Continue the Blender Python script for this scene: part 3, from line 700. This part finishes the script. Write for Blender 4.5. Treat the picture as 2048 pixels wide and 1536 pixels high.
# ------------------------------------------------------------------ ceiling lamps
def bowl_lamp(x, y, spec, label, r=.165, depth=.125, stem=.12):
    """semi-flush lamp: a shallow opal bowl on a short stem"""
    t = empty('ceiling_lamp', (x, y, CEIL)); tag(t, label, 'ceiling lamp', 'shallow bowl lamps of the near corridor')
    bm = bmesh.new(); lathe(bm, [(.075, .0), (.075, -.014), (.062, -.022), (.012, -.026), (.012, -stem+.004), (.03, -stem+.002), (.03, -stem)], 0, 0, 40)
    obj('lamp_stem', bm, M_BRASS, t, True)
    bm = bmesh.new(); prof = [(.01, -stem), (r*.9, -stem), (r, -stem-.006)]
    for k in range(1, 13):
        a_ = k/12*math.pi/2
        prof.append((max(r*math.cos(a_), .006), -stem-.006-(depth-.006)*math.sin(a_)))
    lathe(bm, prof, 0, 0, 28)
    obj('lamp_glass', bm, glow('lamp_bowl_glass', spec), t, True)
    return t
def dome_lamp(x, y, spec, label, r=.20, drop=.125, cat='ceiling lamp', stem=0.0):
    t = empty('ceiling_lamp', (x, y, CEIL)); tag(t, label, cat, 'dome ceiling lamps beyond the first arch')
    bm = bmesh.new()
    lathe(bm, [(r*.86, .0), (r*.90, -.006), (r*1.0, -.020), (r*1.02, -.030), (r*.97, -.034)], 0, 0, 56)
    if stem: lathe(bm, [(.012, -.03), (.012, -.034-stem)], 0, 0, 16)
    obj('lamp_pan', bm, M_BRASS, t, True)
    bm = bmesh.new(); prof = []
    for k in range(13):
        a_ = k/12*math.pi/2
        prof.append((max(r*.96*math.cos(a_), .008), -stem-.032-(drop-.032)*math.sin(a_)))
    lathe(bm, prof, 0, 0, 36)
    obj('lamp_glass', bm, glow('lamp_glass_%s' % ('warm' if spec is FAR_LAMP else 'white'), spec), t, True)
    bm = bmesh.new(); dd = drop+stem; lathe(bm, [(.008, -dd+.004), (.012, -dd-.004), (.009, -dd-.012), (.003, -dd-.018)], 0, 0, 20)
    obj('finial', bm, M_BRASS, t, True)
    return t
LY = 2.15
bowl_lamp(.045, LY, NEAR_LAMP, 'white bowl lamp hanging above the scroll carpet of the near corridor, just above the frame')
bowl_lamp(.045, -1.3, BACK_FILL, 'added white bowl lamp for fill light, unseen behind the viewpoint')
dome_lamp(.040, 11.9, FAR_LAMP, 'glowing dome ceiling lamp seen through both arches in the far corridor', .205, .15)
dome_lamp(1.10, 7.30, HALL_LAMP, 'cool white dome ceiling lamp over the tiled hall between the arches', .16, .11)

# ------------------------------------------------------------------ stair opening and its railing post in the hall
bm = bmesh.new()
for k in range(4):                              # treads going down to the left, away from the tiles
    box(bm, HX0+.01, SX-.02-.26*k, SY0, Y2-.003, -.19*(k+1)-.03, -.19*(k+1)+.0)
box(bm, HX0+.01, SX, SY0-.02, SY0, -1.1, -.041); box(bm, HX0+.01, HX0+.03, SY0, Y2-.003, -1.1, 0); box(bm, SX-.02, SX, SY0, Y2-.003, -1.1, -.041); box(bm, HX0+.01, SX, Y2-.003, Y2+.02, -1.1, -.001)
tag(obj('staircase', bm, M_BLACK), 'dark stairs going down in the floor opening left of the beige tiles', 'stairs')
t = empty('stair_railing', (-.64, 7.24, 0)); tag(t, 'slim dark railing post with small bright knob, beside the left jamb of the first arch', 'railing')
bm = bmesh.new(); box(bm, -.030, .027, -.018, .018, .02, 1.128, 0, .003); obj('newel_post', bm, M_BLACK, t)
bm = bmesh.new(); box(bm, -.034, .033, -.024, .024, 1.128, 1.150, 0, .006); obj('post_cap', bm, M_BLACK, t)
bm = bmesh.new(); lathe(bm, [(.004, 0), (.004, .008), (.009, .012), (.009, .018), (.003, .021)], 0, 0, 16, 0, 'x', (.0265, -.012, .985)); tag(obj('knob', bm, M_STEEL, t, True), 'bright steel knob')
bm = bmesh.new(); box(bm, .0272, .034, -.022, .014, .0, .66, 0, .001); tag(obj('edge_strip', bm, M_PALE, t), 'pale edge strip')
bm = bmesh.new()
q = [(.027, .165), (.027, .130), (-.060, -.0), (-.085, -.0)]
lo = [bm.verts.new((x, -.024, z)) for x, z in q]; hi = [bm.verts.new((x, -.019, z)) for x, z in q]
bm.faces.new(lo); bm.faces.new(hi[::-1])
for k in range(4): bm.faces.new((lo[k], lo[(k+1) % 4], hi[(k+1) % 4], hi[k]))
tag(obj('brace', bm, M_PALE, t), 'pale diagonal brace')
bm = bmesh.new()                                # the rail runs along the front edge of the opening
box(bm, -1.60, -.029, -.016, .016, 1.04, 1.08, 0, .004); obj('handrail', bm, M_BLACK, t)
************
#### What to do:
Repeat the material from above exactly, word for word.

#### Answer to this exercise:
Continue the Blender Python script for this scene: part 3, from line 700. This part finishes the script. Write for Blender 4.5. Treat the picture as 2048 pixels wide and 1536 pixels high.
# ------------------------------------------------------------------ ceiling lamps
def bowl_lamp(x, y, spec, label, r=.165, depth=.125, stem=.12):
    """semi-flush lamp: a shallow opal bowl on a short stem"""
    t = empty('ceiling_lamp', (x, y, CEIL)); tag(t, label, 'ceiling lamp', 'shallow bowl lamps of the near corridor')
    bm = bmesh.new(); lathe(bm, [(.075, .0), (.075, -.014), (.062, -.022), (.012, -.026), (.012, -stem+.004), (.03, -stem+.002), (.03, -stem)], 0, 0, 40)
    obj('lamp_stem', bm, M_BRASS, t, True)
    bm = bmesh.new(); prof = [(.01, -stem), (r*.9, -stem), (r, -stem-.006)]
    for k in range(1, 13):
        a_ = k/12*math.pi/2
        prof.append((max(r*math.cos(a_), .006), -stem-.006-(depth-.006)*math.sin(a_)))
    lathe(bm, prof, 0, 0, 28)
    obj('lamp_glass', bm, glow('lamp_bowl_glass', spec), t, True)
    return t
def dome_lamp(x, y, spec, label, r=.20, drop=.125, cat='ceiling lamp', stem=0.0):
    t = empty('ceiling_lamp', (x, y, CEIL)); tag(t, label, cat, 'dome ceiling lamps beyond the first arch')
    bm = bmesh.new()
    lathe(bm, [(r*.86, .0), (r*.90, -.006), (r*1.0, -.020), (r*1.02, -.030), (r*.97, -.034)], 0, 0, 56)
    if stem: lathe(bm, [(.012, -.03), (.012, -.034-stem)], 0, 0, 16)
    obj('lamp_pan', bm, M_BRASS, t, True)
    bm = bmesh.new(); prof = []
    for k in range(13):
        a_ = k/12*math.pi/2
        prof.append((max(r*.96*math.cos(a_), .008), -stem-.032-(drop-.032)*math.sin(a_)))
    lathe(bm, prof, 0, 0, 36)
    obj('lamp_glass', bm, glow('lamp_glass_%s' % ('warm' if spec is FAR_LAMP else 'white'), spec), t, True)
    bm = bmesh.new(); dd = drop+stem; lathe(bm, [(.008, -dd+.004), (.012, -dd-.004), (.009, -dd-.012), (.003, -dd-.018)], 0, 0, 20)
    obj('finial', bm, M_BRASS, t, True)
    return t
LY = 2.15
bowl_lamp(.045, LY, NEAR_LAMP, 'white bowl lamp hanging above the scroll carpet of the near corridor, just above the frame')
bowl_lamp(.045, -1.3, BACK_FILL, 'added white bowl lamp for fill light, unseen behind the viewpoint')
dome_lamp(.040, 11.9, FAR_LAMP, 'glowing dome ceiling lamp seen through both arches in the far corridor', .205, .15)
dome_lamp(1.10, 7.30, HALL_LAMP, 'cool white dome ceiling lamp over the tiled hall between the arches', .16, .11)

# ------------------------------------------------------------------ stair opening and its railing post in the hall
bm = bmesh.new()
for k in range(4):                              # treads going down to the left, away from the tiles
    box(bm, HX0+.01, SX-.02-.26*k, SY0, Y2-.003, -.19*(k+1)-.03, -.19*(k+1)+.0)
box(bm, HX0+.01, SX, SY0-.02, SY0, -1.1, -.041); box(bm, HX0+.01, HX0+.03, SY0, Y2-.003, -1.1, 0); box(bm, SX-.02, SX, SY0, Y2-.003, -1.1, -.041); box(bm, HX0+.01, SX, Y2-.003, Y2+.02, -1.1, -.001)
tag(obj('staircase', bm, M_BLACK), 'dark stairs going down in the floor opening left of the beige tiles', 'stairs')
t = empty('stair_railing', (-.64, 7.24, 0)); tag(t, 'slim dark railing post with small bright knob, beside the left jamb of the first arch', 'railing')
bm = bmesh.new(); box(bm, -.030, .027, -.018, .018, .02, 1.128, 0, .003); obj('newel_post', bm, M_BLACK, t)
bm = bmesh.new(); box(bm, -.034, .033, -.024, .024, 1.128, 1.150, 0, .006); obj('post_cap', bm, M_BLACK, t)
bm = bmesh.new(); lathe(bm, [(.004, 0), (.004, .008), (.009, .012), (.009, .018), (.003, .021)], 0, 0, 16, 0, 'x', (.0265, -.012, .985)); tag(obj('knob', bm, M_STEEL, t, True), 'bright steel knob')
bm = bmesh.new(); box(bm, .0272, .034, -.022, .014, .0, .66, 0, .001); tag(obj('edge_strip', bm, M_PALE, t), 'pale edge strip')
bm = bmesh.new()
q = [(.027, .165), (.027, .130), (-.060, -.0), (-.085, -.0)]
lo = [bm.verts.new((x, -.024, z)) for x, z in q]; hi = [bm.verts.new((x, -.019, z)) for x, z in q]
bm.faces.new(lo); bm.faces.new(hi[::-1])
for k in range(4): bm.faces.new((lo[k], lo[(k+1) % 4], hi[(k+1) % 4], hi[k]))
tag(obj('brace', bm, M_PALE, t), 'pale diagonal brace')
bm = bmesh.new()                                # the rail runs along the front edge of the opening
box(bm, -1.60, -.029, -.016, .016, 1.04, 1.08, 0, .004); obj('handrail', bm, M_BLACK, t)